---------- Records for this task ----------

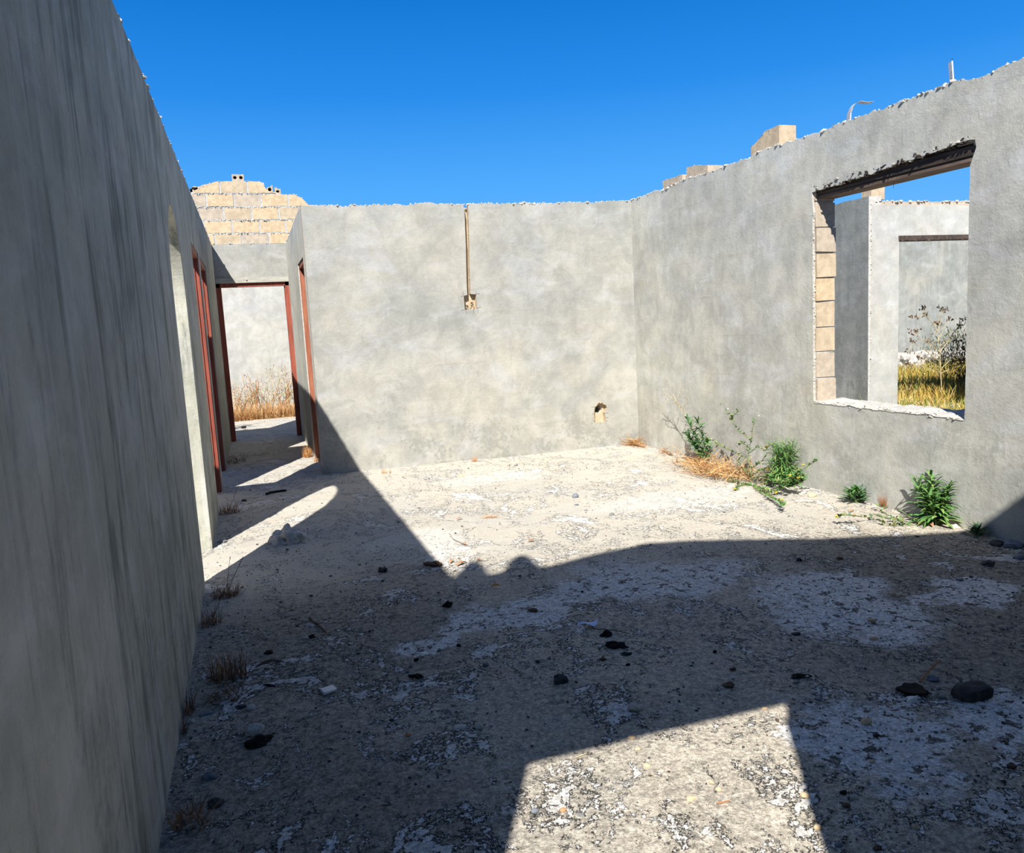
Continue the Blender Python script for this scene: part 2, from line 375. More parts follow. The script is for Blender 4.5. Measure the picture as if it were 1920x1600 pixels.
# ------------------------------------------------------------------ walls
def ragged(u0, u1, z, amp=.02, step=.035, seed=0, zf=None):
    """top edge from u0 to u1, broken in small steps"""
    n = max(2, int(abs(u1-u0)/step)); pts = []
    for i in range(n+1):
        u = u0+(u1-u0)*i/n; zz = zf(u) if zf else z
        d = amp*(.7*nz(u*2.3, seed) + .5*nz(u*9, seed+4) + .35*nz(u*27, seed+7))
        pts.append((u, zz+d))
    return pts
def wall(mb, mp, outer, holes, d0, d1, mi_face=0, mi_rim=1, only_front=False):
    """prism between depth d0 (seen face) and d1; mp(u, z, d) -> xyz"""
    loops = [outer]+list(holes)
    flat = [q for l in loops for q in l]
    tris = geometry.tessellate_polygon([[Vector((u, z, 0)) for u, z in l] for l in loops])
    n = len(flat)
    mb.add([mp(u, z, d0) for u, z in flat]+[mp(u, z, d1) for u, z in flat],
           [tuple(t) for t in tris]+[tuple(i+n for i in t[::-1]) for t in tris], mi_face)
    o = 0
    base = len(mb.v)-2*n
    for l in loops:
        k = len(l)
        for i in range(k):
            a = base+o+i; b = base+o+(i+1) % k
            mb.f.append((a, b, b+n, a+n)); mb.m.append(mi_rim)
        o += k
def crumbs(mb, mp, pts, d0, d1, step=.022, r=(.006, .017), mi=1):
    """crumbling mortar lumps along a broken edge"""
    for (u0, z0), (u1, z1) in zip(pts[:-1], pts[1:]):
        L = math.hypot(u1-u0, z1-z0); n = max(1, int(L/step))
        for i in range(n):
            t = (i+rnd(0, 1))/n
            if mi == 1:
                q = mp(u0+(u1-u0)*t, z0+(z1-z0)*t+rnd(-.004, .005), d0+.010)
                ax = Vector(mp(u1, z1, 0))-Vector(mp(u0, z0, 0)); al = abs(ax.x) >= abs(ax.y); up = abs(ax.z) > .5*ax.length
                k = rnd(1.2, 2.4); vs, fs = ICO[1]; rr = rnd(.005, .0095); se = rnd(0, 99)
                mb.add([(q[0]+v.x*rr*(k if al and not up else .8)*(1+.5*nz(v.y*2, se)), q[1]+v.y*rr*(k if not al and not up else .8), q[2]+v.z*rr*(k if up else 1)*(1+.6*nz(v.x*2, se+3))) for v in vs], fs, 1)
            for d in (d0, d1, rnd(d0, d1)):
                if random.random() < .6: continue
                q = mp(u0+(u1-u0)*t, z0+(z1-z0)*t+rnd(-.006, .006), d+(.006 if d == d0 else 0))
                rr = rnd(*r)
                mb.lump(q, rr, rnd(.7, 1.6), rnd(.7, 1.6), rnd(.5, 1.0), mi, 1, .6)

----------
---------- Records for this task ----------

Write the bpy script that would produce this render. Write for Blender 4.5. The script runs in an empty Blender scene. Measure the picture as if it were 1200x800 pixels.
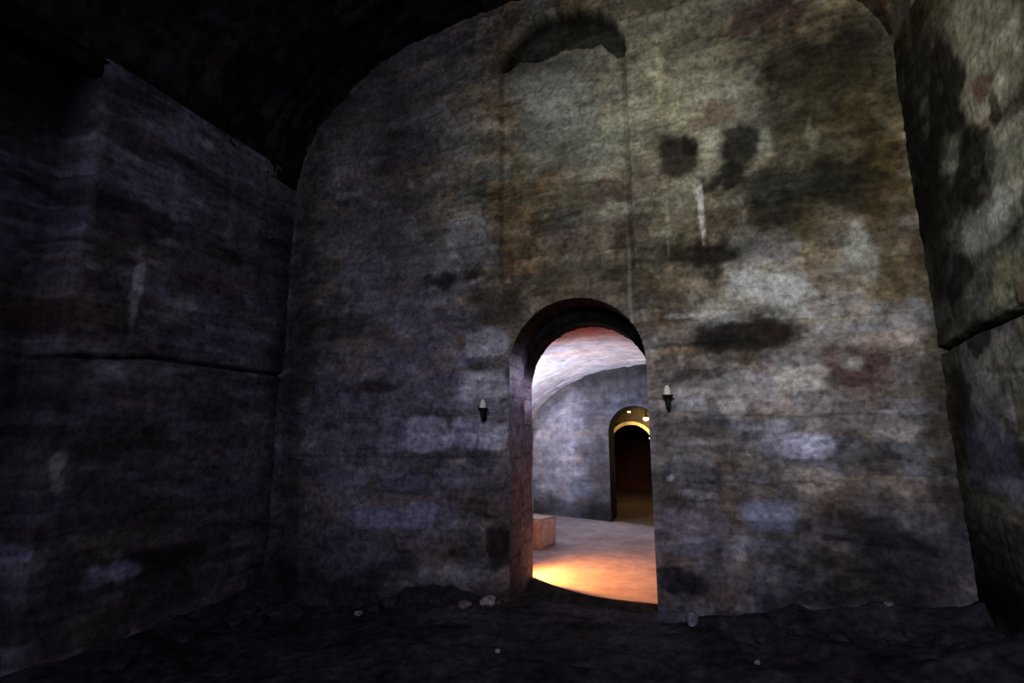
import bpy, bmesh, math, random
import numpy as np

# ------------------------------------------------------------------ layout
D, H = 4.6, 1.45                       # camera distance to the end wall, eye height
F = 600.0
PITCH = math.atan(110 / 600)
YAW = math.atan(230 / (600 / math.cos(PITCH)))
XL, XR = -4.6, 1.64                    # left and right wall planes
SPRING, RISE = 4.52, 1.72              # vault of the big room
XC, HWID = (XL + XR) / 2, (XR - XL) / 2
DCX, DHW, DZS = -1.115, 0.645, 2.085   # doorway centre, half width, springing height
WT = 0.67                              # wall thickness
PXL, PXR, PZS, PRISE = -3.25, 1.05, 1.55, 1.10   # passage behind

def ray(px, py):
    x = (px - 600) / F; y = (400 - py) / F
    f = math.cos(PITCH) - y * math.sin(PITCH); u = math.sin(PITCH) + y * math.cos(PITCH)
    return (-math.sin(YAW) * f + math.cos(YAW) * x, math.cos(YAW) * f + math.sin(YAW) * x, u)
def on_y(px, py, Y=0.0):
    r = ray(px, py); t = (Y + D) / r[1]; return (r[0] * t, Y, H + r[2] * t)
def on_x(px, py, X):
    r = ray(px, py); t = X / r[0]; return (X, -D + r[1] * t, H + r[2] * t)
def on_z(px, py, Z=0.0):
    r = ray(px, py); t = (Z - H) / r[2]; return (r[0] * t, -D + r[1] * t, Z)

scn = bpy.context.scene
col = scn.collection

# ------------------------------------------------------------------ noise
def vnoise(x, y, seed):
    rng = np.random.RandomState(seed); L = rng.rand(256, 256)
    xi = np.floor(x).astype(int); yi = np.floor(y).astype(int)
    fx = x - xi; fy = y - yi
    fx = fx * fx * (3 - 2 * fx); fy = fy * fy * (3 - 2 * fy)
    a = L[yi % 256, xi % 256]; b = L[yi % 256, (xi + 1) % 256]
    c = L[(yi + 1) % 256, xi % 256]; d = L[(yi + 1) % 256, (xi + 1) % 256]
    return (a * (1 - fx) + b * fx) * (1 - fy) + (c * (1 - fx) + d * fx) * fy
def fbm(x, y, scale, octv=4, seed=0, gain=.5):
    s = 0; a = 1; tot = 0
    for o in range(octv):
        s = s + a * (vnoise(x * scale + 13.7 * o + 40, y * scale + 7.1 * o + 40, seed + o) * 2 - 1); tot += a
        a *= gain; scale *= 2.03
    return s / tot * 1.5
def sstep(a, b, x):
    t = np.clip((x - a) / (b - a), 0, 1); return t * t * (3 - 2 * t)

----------

* Your objective: Go back to the listing above and reproduce, exactly, the stretch from the line bearing "Write the bpy" through the line bearing "import numpy as np", without its pictures.

* Task result:
Write the bpy script that would produce this render. Write for Blender 4.5. The script runs in an empty Blender scene. Measure the picture as if it were 1200x800 pixels.
import bpy, bmesh, math, random
import numpy as np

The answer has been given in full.